┏━━

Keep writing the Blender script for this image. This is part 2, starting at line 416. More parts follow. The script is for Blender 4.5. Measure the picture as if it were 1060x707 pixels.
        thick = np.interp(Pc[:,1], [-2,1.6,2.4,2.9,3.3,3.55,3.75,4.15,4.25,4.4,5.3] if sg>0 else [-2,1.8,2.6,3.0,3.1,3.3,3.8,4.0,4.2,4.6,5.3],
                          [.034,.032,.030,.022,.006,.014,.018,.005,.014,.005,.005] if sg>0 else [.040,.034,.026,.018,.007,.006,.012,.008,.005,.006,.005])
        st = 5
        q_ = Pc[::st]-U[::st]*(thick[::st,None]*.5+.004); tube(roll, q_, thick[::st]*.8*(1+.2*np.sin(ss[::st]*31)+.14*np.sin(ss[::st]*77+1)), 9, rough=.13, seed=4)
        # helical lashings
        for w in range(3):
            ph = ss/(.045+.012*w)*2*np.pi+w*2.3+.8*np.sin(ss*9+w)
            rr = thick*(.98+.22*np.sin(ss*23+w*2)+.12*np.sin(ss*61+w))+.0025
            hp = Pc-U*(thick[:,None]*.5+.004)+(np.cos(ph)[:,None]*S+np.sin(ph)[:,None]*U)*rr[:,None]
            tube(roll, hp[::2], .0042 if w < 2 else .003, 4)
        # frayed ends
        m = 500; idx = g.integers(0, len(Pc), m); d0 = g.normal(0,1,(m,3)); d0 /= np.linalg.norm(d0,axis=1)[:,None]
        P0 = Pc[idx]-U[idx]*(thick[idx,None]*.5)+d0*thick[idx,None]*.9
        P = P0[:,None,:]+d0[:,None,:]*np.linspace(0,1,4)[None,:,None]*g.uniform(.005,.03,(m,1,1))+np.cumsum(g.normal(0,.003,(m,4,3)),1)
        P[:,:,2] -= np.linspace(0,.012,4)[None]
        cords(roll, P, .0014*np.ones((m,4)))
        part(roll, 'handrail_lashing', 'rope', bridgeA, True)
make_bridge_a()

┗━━

Your task is to print the whole listing again exactly.

> [Task solution]
Keep writing the Blender script for this image. This is part 2, starting at line 416. More parts follow. The script is for Blender 4.5. Measure the picture as if it were 1060x707 pixels.
        thick = np.interp(Pc[:,1], [-2,1.6,2.4,2.9,3.3,3.55,3.75,4.15,4.25,4.4,5.3] if sg>0 else [-2,1.8,2.6,3.0,3.1,3.3,3.8,4.0,4.2,4.6,5.3],
                          [.034,.032,.030,.022,.006,.014,.018,.005,.014,.005,.005] if sg>0 else [.040,.034,.026,.018,.007,.006,.012,.008,.005,.006,.005])
        st = 5
        q_ = Pc[::st]-U[::st]*(thick[::st,None]*.5+.004); tube(roll, q_, thick[::st]*.8*(1+.2*np.sin(ss[::st]*31)+.14*np.sin(ss[::st]*77+1)), 9, rough=.13, seed=4)
        # helical lashings
        for w in range(3):
            ph = ss/(.045+.012*w)*2*np.pi+w*2.3+.8*np.sin(ss*9+w)
            rr = thick*(.98+.22*np.sin(ss*23+w*2)+.12*np.sin(ss*61+w))+.0025
            hp = Pc-U*(thick[:,None]*.5+.004)+(np.cos(ph)[:,None]*S+np.sin(ph)[:,None]*U)*rr[:,None]
            tube(roll, hp[::2], .0042 if w < 2 else .003, 4)
        # frayed ends
        m = 500; idx = g.integers(0, len(Pc), m); d0 = g.normal(0,1,(m,3)); d0 /= np.linalg.norm(d0,axis=1)[:,None]
        P0 = Pc[idx]-U[idx]*(thick[idx,None]*.5)+d0*thick[idx,None]*.9
        P = P0[:,None,:]+d0[:,None,:]*np.linspace(0,1,4)[None,:,None]*g.uniform(.005,.03,(m,1,1))+np.cumsum(g.normal(0,.003,(m,4,3)),1)
        P[:,:,2] -= np.linspace(0,.012,4)[None]
        cords(roll, P, .0014*np.ones((m,4)))
        part(roll, 'handrail_lashing', 'rope', bridgeA, True)
make_bridge_a()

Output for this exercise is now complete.